## Work to be completed
Reproduce exactly the opening lines of the listing, stopping after the line that contains "from mathutils import Vector, Matrix" and including it.

## Dataset section
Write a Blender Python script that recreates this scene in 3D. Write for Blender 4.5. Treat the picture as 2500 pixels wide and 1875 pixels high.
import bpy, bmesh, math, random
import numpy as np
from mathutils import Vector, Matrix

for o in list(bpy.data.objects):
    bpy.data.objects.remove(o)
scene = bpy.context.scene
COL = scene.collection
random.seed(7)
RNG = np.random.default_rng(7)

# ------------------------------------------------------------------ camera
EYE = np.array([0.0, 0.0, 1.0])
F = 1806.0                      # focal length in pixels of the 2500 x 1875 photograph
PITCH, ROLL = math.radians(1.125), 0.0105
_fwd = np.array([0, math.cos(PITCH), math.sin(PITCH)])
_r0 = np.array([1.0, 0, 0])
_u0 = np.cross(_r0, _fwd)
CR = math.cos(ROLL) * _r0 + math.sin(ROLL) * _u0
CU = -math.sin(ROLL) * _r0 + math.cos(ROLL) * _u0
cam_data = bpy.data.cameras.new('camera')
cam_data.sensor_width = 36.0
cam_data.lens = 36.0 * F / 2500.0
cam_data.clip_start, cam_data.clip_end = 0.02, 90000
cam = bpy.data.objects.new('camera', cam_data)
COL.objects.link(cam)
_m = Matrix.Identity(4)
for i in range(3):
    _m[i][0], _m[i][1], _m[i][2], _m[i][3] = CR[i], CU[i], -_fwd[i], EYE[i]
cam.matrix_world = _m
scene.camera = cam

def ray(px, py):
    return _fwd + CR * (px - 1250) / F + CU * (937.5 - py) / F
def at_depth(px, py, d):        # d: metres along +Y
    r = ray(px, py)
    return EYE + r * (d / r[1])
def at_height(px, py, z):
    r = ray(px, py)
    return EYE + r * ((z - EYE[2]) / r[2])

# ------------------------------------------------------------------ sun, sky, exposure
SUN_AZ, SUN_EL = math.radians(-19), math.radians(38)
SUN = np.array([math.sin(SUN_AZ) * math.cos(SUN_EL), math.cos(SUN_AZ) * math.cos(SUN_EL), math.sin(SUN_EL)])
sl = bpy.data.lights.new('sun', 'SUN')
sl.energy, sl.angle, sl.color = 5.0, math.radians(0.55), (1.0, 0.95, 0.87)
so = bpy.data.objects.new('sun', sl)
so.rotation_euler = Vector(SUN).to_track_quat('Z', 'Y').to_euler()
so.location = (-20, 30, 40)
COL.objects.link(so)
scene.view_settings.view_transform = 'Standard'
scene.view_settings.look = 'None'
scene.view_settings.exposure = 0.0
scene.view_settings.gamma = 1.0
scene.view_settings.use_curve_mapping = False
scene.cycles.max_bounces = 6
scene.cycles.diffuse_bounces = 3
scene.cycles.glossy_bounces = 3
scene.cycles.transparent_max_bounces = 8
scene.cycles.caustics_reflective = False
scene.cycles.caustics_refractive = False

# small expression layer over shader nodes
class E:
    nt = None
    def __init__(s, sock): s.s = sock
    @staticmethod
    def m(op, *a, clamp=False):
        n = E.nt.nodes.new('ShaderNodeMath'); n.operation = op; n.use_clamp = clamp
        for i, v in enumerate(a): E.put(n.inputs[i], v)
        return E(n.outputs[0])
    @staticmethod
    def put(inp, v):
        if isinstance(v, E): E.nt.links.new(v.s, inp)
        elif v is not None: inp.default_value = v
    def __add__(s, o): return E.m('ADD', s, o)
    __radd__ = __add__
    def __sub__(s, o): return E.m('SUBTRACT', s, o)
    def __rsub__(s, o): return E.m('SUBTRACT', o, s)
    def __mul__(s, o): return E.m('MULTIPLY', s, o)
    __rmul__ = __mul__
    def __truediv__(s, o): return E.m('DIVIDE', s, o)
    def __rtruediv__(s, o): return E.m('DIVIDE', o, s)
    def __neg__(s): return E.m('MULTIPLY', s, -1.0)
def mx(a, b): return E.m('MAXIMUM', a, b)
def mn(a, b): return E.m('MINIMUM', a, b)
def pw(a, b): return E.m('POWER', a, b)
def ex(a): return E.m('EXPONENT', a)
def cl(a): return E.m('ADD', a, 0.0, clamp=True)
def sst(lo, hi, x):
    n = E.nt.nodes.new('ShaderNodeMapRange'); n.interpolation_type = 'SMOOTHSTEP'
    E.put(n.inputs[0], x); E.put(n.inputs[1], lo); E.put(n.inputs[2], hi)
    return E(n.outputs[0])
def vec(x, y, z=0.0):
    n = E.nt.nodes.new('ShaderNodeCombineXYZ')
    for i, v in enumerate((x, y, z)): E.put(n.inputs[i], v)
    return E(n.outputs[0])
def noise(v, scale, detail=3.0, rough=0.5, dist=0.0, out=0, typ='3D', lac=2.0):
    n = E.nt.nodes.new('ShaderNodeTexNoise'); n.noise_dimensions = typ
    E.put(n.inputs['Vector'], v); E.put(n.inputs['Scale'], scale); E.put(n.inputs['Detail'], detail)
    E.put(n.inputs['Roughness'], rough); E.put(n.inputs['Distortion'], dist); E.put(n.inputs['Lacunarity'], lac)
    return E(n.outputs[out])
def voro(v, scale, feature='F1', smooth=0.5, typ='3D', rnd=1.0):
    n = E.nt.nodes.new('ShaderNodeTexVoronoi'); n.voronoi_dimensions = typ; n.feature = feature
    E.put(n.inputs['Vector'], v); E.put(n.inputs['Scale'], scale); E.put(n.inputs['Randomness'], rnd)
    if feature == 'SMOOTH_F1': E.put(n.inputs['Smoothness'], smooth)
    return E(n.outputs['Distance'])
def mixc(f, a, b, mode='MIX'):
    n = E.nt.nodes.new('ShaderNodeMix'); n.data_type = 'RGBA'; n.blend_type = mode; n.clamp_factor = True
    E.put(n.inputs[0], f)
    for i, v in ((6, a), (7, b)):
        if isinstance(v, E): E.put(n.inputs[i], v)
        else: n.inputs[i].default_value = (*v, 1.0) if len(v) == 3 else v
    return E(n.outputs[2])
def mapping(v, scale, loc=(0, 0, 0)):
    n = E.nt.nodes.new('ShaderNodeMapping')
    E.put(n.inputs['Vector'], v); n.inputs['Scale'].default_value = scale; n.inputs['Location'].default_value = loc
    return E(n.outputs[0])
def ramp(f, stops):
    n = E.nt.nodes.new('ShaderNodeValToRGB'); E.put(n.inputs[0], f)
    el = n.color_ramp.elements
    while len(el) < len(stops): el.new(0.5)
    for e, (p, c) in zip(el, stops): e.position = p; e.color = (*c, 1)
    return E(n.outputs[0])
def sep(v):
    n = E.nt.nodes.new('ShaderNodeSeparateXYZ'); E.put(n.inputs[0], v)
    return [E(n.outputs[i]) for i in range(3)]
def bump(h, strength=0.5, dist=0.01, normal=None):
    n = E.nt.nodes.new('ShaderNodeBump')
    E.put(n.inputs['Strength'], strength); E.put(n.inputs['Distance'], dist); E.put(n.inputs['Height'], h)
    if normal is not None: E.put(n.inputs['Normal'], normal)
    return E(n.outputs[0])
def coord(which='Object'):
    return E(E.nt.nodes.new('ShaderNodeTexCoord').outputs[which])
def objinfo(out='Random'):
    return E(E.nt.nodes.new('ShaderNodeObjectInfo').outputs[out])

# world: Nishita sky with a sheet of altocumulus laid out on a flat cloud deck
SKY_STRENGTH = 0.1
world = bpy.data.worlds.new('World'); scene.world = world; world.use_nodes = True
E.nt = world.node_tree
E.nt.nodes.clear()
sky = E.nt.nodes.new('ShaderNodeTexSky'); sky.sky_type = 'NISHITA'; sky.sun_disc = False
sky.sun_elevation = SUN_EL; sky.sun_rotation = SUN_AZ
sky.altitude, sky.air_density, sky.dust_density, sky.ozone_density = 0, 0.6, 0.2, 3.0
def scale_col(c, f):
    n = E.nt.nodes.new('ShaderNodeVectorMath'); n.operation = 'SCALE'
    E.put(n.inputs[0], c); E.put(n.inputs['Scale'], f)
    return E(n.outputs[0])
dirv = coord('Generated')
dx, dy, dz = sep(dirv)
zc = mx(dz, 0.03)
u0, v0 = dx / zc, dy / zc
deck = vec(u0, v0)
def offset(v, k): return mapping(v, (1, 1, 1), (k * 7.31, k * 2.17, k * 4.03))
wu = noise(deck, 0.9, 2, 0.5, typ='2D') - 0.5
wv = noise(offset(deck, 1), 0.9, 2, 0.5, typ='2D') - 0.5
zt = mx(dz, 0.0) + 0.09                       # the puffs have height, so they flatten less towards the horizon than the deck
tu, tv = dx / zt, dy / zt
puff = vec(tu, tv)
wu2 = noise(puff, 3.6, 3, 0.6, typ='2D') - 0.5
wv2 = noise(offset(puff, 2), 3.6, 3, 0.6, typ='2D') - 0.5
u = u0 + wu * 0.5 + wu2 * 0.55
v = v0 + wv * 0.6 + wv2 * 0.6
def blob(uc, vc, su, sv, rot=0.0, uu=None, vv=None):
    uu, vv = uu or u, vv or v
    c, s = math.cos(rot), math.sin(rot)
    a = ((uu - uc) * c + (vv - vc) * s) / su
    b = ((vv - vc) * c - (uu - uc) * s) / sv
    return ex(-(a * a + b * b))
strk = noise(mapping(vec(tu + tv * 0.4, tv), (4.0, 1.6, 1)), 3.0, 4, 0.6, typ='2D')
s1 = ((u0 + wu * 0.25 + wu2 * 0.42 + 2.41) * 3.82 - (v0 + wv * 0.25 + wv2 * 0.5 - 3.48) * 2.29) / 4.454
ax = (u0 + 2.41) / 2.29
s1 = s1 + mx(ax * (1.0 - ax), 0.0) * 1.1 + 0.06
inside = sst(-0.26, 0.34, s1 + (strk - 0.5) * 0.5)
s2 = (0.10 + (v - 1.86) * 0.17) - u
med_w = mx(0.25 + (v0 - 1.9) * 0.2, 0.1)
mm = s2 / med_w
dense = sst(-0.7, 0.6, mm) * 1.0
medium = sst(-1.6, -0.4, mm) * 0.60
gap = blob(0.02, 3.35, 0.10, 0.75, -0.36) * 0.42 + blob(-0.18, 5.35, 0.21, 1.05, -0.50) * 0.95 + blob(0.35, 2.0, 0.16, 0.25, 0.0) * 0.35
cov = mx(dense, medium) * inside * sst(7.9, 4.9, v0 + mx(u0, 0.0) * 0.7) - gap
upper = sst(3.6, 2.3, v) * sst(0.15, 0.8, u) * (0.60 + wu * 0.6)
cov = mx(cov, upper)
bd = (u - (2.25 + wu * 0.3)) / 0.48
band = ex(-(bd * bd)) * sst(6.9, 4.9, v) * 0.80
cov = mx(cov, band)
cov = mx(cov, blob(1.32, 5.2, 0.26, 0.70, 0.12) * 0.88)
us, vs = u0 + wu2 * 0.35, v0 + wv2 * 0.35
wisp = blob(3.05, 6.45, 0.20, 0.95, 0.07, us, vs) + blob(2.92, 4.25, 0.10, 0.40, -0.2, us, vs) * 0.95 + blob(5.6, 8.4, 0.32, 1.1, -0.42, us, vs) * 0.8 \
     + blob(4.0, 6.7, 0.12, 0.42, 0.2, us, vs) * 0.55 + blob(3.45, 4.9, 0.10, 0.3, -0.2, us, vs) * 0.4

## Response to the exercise
Write a Blender Python script that recreates this scene in 3D. Write for Blender 4.5. Treat the picture as 2500 pixels wide and 1875 pixels high.
import bpy, bmesh, math, random
import numpy as np
from mathutils import Vector, Matrix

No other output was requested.